▎ 摘　　要

Advanced semiconductor heterostructures based on 2D materials present fascinating chemical, electronic, and geometric effects on chemical sensing and hold a great promise for developing high-performance gas sensors. However, the conventional tandem heterostructures may suffer from severe defect scattering as well as inferior heterointerface, thus limiting their sensing performance as the result of hindered interfacial charge transfer. Herein, we present a hierarchical assembly of SnO2-rGO/SnS2 heterostructure with 2D reduced graphene oxide (rGO) acting as a transfer highway to bridge n-type SnO2 nanowires and n-type SnS2 nanoflakes, resulting in novel ternary n-g-n junctions for the improvement of charge transport efficiency and thus enabling ultra-sensitive NO2 gas detection.

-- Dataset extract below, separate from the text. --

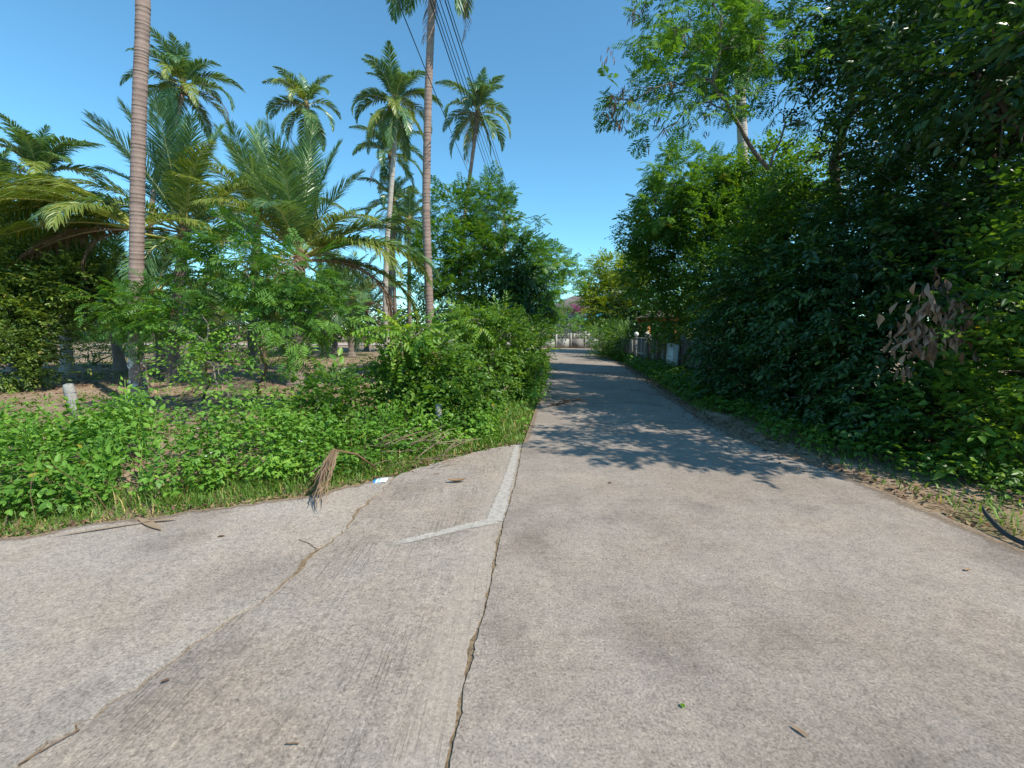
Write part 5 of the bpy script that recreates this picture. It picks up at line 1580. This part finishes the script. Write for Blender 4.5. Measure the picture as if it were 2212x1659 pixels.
# ------------------------------------------------------------------ dead leaf cluster hanging in the right trees
dc = P(2005, 735, 5.0)
t = thing('dead_branch', 'broken branch of large brown withered leaves hanging in the green wall', 'branch', dc + np.array((0, 0, 0.9)))
mb = MB()
tips = []
for k in range(9):
    e = dc + np.array((r.uniform(-0.45, 0.65), r.uniform(-0.15, 0.15), r.uniform(-0.15, 0.55) if k else 0.8))
    mb.tube(curve(dc + np.array((0.5, 0.5, 0.7)), e, 0.05, 6, 0.04, r), np.linspace(0.014, 0.005, 6), 5)
    tips.append(e)
mb.build('twig', M['bark_red'], t, True)
dm = []
for k in range(5):
    b_ = MB()
    ss = np.linspace(0, 1, 6)
    cu, fo, tw = r.uniform(0.3, 0.9), r.uniform(0.5, 1.4), r.uniform(-0.8, 0.8)
    for sd in (-1, 1):
        w_ = 0.036 * np.sin(np.pi * np.clip(0.05 + 0.92 * ss, 0, 1)) ** 0.8
        a = np.c_[0.02 * np.sin(ss * 3 + k), ss * 0.14, cu * 0.07 * ss ** 2]
        e_ = a + np.c_[sd * w_ * np.cos(fo + 0.4 * np.sin(ss * 5 + k)), 0 * ss, w_ * np.sin(fo + 0.5 * np.sin(ss * 7 + sd)) + tw * sd * w_ * ss]
        kk = np.arange(5)
        F = np.stack((kk, kk + 1, kk + 7, kk + 6), -1)
        b_.add(np.concatenate((a, e_)), F if sd < 0 else F[:, ::-1], r.uniform(0.1, 0.95))
    dm.append(b_.mesh('withered_leaf', M['dead_big']))
for k in range(150):
    e = tips[k % 9] + np.array((r.normal(0, 0.13), r.normal(0, 0.07), -r.uniform(0, 0.5)))
    o = bpy.data.objects.new('withered_leaf', dm[k % 5])
    col.objects.link(o)
    o.parent = t
    o.location = Vector(e) - t.location
    rot = frame(np.array([(r.normal(0, 0.25), r.normal(0, 0.25), -1.0)]), unit(r.normal(size=(1, 3))))[0]
    o.rotation_euler = Matrix(rot.tolist()).to_euler()
    o.scale = [r.uniform(0.75, 1.2)] * 3
# vines hanging on the right
for k, (u, v0, v1, Y, lab) in enumerate([(2150, 60, 620, 6.6, 'long thin vine hanging beside the reddish trunk'), (2205, 120, 560, 6.3, 'thin vine hanging at the right edge of the trees'), (1862, 790, 940, 6.2, 'short pale vine loop low in the green wall')]):
    mb = MB()
    pts = [P(u + 16 * math.sin(q * 5 + k), v0 + (v1 - v0) * q, Y) for q in np.linspace(0, 1, 14)]
    mb.tube(pts, 0.010, 6)
    tag(mb.build('hanging_vine', M['bark_grey'], None, True), lab, 'vine')

# ------------------------------------------------------------------ small things lying about
# dry frond hanging over the concrete edge
t = thing('dry_palm_frond', 'dry brown palm frond drooping over the left edge of the concrete', 'palm frond', (-1.9, 4.3, 0))
root = np.array((-1.83, 4.28, 0.40))
mb = MB()
mb.tube([np.array((-1.55, 4.75, 0.05)), np.array((-1.68, 4.52, 0.28)), root, root + np.array((-0.02, -0.05, -0.03))], [0.010, 0.010, 0.009, 0.006], 6, 0.6)
mb.build('stalk', M['dead_leaf'], t, True)
for k in range(34):
    e = G(r.normal(682, 11), r.uniform(1050, 1118), 0.01)
    e[2] = r.uniform(0.012, 0.05) if k % 3 else r.uniform(0.05, 0.2)
    st = root + np.array((r.uniform(-0.03, 0.05), r.uniform(-0.05, 0.05), r.uniform(-0.06, 0.01)))
    c = curve(st, e, 0.03, 8, 0.018, r)
    c[-2:, 0] += r.normal(0, 0.02, 2)
    tan = unit(np.gradient(c, axis=0))
    sd = unit(np.cross(tan, unit(r.normal(size=3)))) * (np.array((0.5, 1, 1, 1, 0.9, 0.8, 0.5, 0.1)) * 0.0065)[:, None]
    V = np.concatenate((c - sd, c + sd))
    kk = np.arange(7)
    mb = MB(); mb.add(V, np.stack((kk, kk + 1, kk + 9, kk + 8), -1), r.uniform(0.1, 0.85)); mb.build('leaflet', M['palm_dead'], t)
# pile of dry fronds behind it
t = thing('dry_frond_pile', 'heap of dry straw coloured palm debris in the verge behind the frond', 'debris', (-1.3, 5.0, 0))
for k in range(34):
    c0 = np.array((r.uniform(-1.75, -0.75), r.uniform(4.75, 5.5), r.uniform(0.02, 0.30)))
    a = r.uniform(-0.5, 0.9)
    c1 = c0 + np.array((math.cos(a), math.sin(a), r.uniform(-0.2, 0.55))) * r.uniform(0.2, 0.55)
    mb = MB(); mb.tube(curve(c0, c1, 0.05, 5, 0.04, r), np.array((0.004, 0.005, 0.004, 0.003, 0.0015)) * r.uniform(0.7, 1.4), 4, r.uniform(0.5, 1)); mb.build('stalk', M['palm_dead'], t)
# thin brown frond pieces lying by the lane further on
t = thing('fallen_frond', 'rusty fallen palm frond lying on the shaded lane at the left edge', 'palm frond', G(1215, 876))
for k in range(26):
    c0 = G(1180, 880) + (G(1245, 868) - G(1180, 880)) * r.random() + np.array((0, 0, 0.015))
    c1 = c0 + np.array((r.uniform(-0.3, 0.5), r.uniform(-0.35, 0.35), r.uniform(0, 0.10)))
    mb = MB(); mb.tube(curve(c0, c1, 0.08, 5, 0.04, r), np.array((0.005, 0.008, 0.007, 0.005, 0.002)), 4, r.uniform(0.1, 0.6)); mb.build('leaflet', M['dead_leaf'], t)

# snack wrapper
def wrapper_mat():
    m, n, l, b = base_mat('wrapper_print')
    tc = n.new('ShaderNodeTexCoord')
    sp = n.new('ShaderNodeSeparateXYZ')
    l.new(tc.outputs['Generated'], sp.inputs[0])
    nz = noise_node(n, l, tc.outputs['Generated'], 9, 2)
    x = math_node(n, l, 'ADD', sp.outputs[0], math_node(n, l, 'MULTIPLY', math_node(n, l, 'SUBTRACT', nz, 0.5), 0.35))
    rp = ramp_node(n, [(0.0, (0.04, 0.24, 0.55)), (0.22, (0.05, 0.33, 0.66)), (0.30, (0.75, 0.8, 0.85)), (0.42, (0.22, 0.45, 0.75)), (0.55, (0.75, 0.78, 0.82)), (0.68, (0.35, 0.5, 0.72)), (0.76, (0.78, 0.78, 0.76))])
    rp.color_ramp.interpolation = 'CONSTANT'
    l.new(x, rp.inputs[0])
    l.new(rp.outputs[0], b.inputs['Base Color'])
    b.inputs['Roughness'].default_value = 0.3
    return m
mb = MB()
n1, n2 = 14, 8
uu, vv_ = np.meshgrid(np.linspace(-0.5, 0.5, n1), np.linspace(-0.5, 0.5, n2), indexing='ij')
for sgn in (1, -1):
    puff = 0.018 * np.cos(uu * math.pi) ** 0.5 * np.cos(vv_ * math.pi) ** 0.5 * (1.0 if sgn > 0 else 0.15) + r.normal(0, 0.0015, uu.shape) * (np.abs(uu) < 0.49) * (np.abs(vv_) < 0.49)
    V = np.stack((uu * 0.155, vv_ * 0.085 + 0.012 * np.sin(uu * 4), sgn * puff + 0.014 + 0.012 * uu), -1).reshape(-1, 3)
    i, j = np.meshgrid(np.arange(n1 - 1), np.arange(n2 - 1), indexing='ij')
    F = np.stack((i * n2 + j, (i + 1) * n2 + j, (i + 1) * n2 + j + 1, i * n2 + j + 1), -1).reshape(-1, 4)
    mb.add(V, F if sgn > 0 else F[:, ::-1])
wr = mb.build('snack_wrapper', wrapper_mat(), None, True)
wr.location = G(821, 1041) + np.array((0, 0, 0.0))
wr.rotation_euler = (0.18, 0, -0.12)
tag(wr, 'crumpled blue and white snack wrapper at the grass edge', 'wrapper')

# black rubber strip sticking up at the right
mb = MB()
ctrl = np.array([G(2330, 1235) + (0, 0, 0.02), G(2212, 1186) + (0, 0, 0.015), G(2170, 1160, 0.03), G(2140, 1130, 0.07), G(2124, 1110, 0.10), G(2121, 1100, 0.13)])
tt = np.linspace(0, 5, 26)
c = np.stack([np.interp(tt, np.arange(6), ctrl[:, q]) for q in range(3)], -1)
for _ in range(4):
    c[1:-1] = (c[:-2] + 2 * c[1:-1] + c[2:]) / 4
tn = unit(np.gradient(c, axis=0))
up = np.tile(np.array((0.35, 0.1, 0.93)), (26, 1))
sd = np.cross(tn, up)
hw, ht = np.linspace(0.020, 0.016, 26)[:, None], 0.006
V = np.concatenate((c - sd * ht - up * 0, c + sd * ht, c + sd * ht + up * hw * 2, c - sd * ht + up * hw * 2))
k = np.arange(25)
for a, b_ in ((0, 1), (1, 2), (2, 3), (3, 0)):
    mb.add(V, np.stack((a * 26 + k, a * 26 + k + 1, b_ * 26 + k + 1, b_ * 26 + k), -1))
mb.add(V, [(25, 51, 77, 103), (0, 78, 52, 26)])
tag(mb.build('rubber_strip', rough_mat('rubber', (0.025, 0.027, 0.03), (0.06, 0.065, 0.07), 20, 4, 0.6, 0.2), None, False), 'curved dark rubber strip lying half raised at the right road edge', 'rubber strip')

# leaves, sticks and husks lying singly on the concrete
def lone_leaf(name, label, u, v, L, W, az, tone, mat, fold=0.6, curl=0.2, cat='leaf', z=0.006):
    mb = MB()
    s = np.linspace(0, 1, 7)
    for sd in (-1, 1):
        w_ = W / 2 * np.sin(np.pi * np.clip(0.06 + 0.9 * s, 0, 1)) ** 0.8
        a = np.c_[np.zeros(7), s * L, 0.02 * L + curl * L * (s - 0.5) ** 2]
        b_ = np.c_[sd * w_, s * L, a[:, 2] + fold * w_]
        V = np.concatenate((a, b_))
        k = np.arange(6)
        F = np.stack((k, k + 1, k + 8, k + 7), -1)
        mb.add(V, F if sd < 0 else F[:, ::-1], tone)
    o = mb.build(name, M[mat])
    o.location = G(u, v) + np.array((0, 0, z))
    o.rotation_euler = (0, 0, az)
    tag(o, label, cat)
lone_leaf('dry_leaf', 'large curled brown leaf lying on the narrow slab', 967, 1043, 0.20, 0.06, -1.45, 0.75, 'dead_leaf', 0.7, 0.5)
lone_leaf('dry_leaf', 'small brown leaf sliver left of the large curled one', 936, 1026, 0.09, 0.012, -1.2, 0.6, 'dead_leaf')
lone_leaf('dry_leaf', 'narrow tan leaf on the concrete near the bottom right', 1748, 1598, 0.065, 0.016, 0.6, 0.95, 'dead_leaf')
lone_leaf('dry_leaf', 'orange brown leaf on the concrete near the right edge', 2085, 1235, 0.05, 0.024, -1.3, 0.8, 'dead_leaf')
lone_leaf('dry_leaf', 'small dark leaf on the pale slab at lower left', 347, 1478, 0.035, 0.016, -1.0, 0.2, 'dead_leaf')
lone_leaf('green_leaf', 'small green leaf on the concrete near the bottom middle', 1478, 1533, 0.022, 0.02, 0.3, 0.5, 'leaf_lime')
lone_leaf('dry_leaf', 'tiny brown leaf on the pale slab near the left verge', 470, 1162, 0.05, 0.025, -1.4, 0.3, 'dead_leaf')
lone_leaf('dry_leaf', 'tiny dark leaf on the far shaded concrete right of the joint', 1322, 1046, 0.05, 0.02, 0.9, 0.2, 'dead_leaf')
lone_leaf('dry_sheath', 'long tan palm sheath lying at the left edge of the concrete', 300, 1124, 0.42, 0.06, -2.1, 1.0, 'palm_dead', 0.3, 0.05, 'palm sheath', 0.004)
lone_leaf('dry_sheath', 'thin straw strip along the left edge beside the long sheath', 120, 1163, 0.62, 0.03, -1.1, 0.9, 'palm_dead', 0.3, 0.03, 'palm sheath', 0.004)
lone_leaf('dry_sheath', 'short tan sheath crossing the end of the long one', 318, 1132, 0.22, 0.035, -1.35, 0.8, 'palm_dead', 0.4, 0.05, 'palm sheath', 0.012)
lone_leaf('orange_leaf', 'orange leaf at the verge corner where the lane narrows', 1140, 925, 0.13, 0.07, 0.4, 0.9, 'dead_leaf', 0.4, 0.5)
for (u0, v0, u1, v1, lab) in ((1235 / 2 * 1.0, 1161 + 898 * .5, 1293 / 2, 1161 + 897 * .5, 'thin red twig on the narrow slab near the bottom'), (645, 1168, 690, 1190, 'thin curved twig beside the widened crack'), (80 / 2, 1161 + 990 * .5, 345 / 2, 1161 + 838 * .5, 'long pale grass stalk in the lower left corner')):
    a, b_ = G(u0, v0), G(u1, v1)
    mb = MB(); mb.tube(curve(a + (0, 0, 0.008), b_ + (0, 0, 0.008), 0.02, 8, 0.015, r) * np.array((1, 1, 1)), 0.0025, 5, 0.6)
    tag(mb.build('twig', M['dead_leaf'], None, True), lab, 'twig')
print('TRIS', sum(sum(len(p.vertices) - 2 for p in m.polygons) for m in bpy.data.meshes))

Compared to pure SnO2/SnS2 and SnS2 sensors, the sensing response of n-g-n junctioned SnO2-rGO/SnS2 sensor reaches 1064 toward 10 ppm NO2, exceeding the corresponding sensors by a factor of 18 and 35, respectively. The SnO2-rGO/SnS2 sensor also exhibits an extremely low detection limit down to 10 ppb, short response and recovery times (42 and 111 s, respectively), excellent selectivity, long-term stability, and humidity resistance. We believe such a ternary architectural design with the novel n-g-n heterojunction engineering would provide a new approach towards future ultrahigh-performance gas sensing.